Wednesday, August 1, 2012

#NBCFail trending

Watching the Olympics has been highly frustrating. We sat last night watching an empty-headed and boring "Access Hollywood from London" show at 7 pm waiting for NBC to eventually show the big events of the day, especially the women's gymnastics. Then there was a pointless local NBC Olympic show at 7.30. Main coverage did not start until 8, pushing events later and later into the night.

G waited so long for that she fell asleep at 10.30 pm on the sofa and missed the gymnastics. She is not happy.

Why would NBC do this? The Atlantic has an explanation:

The easiest way to understand why NBC wants to force you to watch the Olympics in prime time is to stop thinking about what audiences want and start thinking about advertisers want. NBC paid about $1.2 billion for the rights to broadcast these games. To make back most of that money, NBC needs to sell extremely expensive commercials. The most valuable commercials aren't sold online to be viewed on browser tabs on 12-inch display screens. They're sold on prime time TV. So NBC has a clear interest in funneling our Olympic attention into the prime-time TV slot.

And it seems to be working in terms of viewing figures so far, which are setting records.

But it is very shortsighted. We are actually mad at the advertisers who are taking these slots and facilitating NBC spoiling things.

And there are longer term consequences. We didn't DVR the coverage because we actually cut the cord altogether with Time Warner Cable a few weeks ago. We found that we could get all the basic channels in beautiful HD with a $30 antenna which sits behind the plasma tv. Netflix and Hulu and ITunes take care of our other watching needs, and we save $80 or $90 a month.

What also motivated us, though, was years of rotten service from Time Warner, all those times we were held on the phone for half an hour and going through endless menus and endless waits for cable technicians. TWC had built up serious hostility in us, which wasn't allayed by slightly better service in the last 2-3 years. When we had a realistic chance to go, we bolted. They offered us $5 off for six months to stay, oblivious to the fact we didn't need them at all any more and their business model is past its sell-by date.

We haven't regretted it for a minute, either.

So NBC is now choosing to frustrate and alienate much of its viewing base through this extreme time shifting. This is going to come back and haunt them. It isn't the 1980s any more, says G.

Some blame belongs to the IOC as well, for greedily charging US viewers so much. NBC overbid for the rights, and so has to scramble and alienate its audience.

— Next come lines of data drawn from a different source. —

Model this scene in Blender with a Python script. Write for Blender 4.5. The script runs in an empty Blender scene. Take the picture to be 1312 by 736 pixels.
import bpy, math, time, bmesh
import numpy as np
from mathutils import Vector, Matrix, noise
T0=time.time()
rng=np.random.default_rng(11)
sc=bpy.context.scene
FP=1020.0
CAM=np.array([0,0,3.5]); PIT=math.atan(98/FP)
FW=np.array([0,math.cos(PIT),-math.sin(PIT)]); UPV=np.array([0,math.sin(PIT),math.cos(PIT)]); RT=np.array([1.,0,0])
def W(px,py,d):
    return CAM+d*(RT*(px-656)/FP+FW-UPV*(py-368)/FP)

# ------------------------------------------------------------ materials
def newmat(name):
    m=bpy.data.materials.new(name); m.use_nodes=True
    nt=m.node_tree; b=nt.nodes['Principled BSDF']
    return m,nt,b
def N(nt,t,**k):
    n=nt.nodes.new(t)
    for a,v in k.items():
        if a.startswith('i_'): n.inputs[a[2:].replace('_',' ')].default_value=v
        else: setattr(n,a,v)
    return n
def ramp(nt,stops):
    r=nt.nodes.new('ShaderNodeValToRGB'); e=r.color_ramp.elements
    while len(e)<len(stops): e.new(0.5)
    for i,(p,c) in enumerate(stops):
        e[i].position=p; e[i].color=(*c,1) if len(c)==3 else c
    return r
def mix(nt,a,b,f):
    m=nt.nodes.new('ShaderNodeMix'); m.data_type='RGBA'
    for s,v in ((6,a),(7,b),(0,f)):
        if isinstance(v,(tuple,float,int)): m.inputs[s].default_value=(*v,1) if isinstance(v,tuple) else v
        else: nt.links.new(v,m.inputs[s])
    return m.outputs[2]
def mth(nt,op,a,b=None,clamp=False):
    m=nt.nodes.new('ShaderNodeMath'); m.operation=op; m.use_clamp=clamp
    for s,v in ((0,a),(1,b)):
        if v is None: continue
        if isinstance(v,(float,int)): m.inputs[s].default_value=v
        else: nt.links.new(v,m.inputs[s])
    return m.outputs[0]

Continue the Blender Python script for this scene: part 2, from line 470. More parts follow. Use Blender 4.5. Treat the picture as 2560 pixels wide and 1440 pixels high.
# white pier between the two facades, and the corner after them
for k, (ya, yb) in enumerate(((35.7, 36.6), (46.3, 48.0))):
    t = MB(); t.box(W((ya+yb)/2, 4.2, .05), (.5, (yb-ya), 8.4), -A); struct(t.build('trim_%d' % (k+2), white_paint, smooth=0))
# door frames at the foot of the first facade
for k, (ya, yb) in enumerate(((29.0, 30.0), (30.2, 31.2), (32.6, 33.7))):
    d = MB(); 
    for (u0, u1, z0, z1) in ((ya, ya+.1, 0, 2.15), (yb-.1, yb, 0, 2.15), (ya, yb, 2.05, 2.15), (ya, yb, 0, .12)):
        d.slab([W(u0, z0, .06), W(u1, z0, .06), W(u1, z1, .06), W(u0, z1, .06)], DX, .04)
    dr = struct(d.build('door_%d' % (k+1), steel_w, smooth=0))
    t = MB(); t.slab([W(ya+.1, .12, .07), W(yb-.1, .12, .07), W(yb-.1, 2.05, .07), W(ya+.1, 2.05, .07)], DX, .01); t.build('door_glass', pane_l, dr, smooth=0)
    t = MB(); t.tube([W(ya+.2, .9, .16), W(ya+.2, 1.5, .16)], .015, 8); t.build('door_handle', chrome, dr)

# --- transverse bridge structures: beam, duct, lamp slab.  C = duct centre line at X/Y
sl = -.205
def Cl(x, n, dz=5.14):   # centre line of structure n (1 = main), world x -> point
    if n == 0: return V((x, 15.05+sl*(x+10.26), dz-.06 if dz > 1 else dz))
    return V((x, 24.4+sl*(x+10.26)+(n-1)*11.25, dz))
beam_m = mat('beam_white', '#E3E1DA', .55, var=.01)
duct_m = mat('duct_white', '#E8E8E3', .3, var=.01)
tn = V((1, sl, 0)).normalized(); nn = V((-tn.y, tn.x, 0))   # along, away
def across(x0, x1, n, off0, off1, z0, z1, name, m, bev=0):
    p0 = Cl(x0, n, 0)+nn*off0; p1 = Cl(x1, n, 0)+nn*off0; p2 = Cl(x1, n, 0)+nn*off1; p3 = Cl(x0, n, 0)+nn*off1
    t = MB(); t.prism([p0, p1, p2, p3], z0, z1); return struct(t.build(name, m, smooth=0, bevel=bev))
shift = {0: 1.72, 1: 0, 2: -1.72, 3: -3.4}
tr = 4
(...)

There will be a counterreaction. There is now a massive commercial opportunity for someone to mainstream for non-techies getting an Internet point of presence in another country - and so get around territorial restrictions. You would just show up as a UK node, in the same way Vonage will sell you a UK phone number for $5 a month.

You won't be able to bid for US broadcast rights because people in the US will just watch it live on CTV out of Toronto, or the BBC out of the UK, or even the broadcast from Singapore or Norway. And then what is big TV going to do? Sue people for evading its territorial rights? That kind of thing has worked out so well for the music industry, after all.

Big music thought it could get away with vastly overcharging for CDs in the 1980s. It showed commercial hubris, and people found a way around it.

If you abuse segmentation of the market, you're going to lose segmentation of the market. And it isn't as if NBC is adding much value to the feed itself.

They've destroyed a separate US market for the rights in the long term.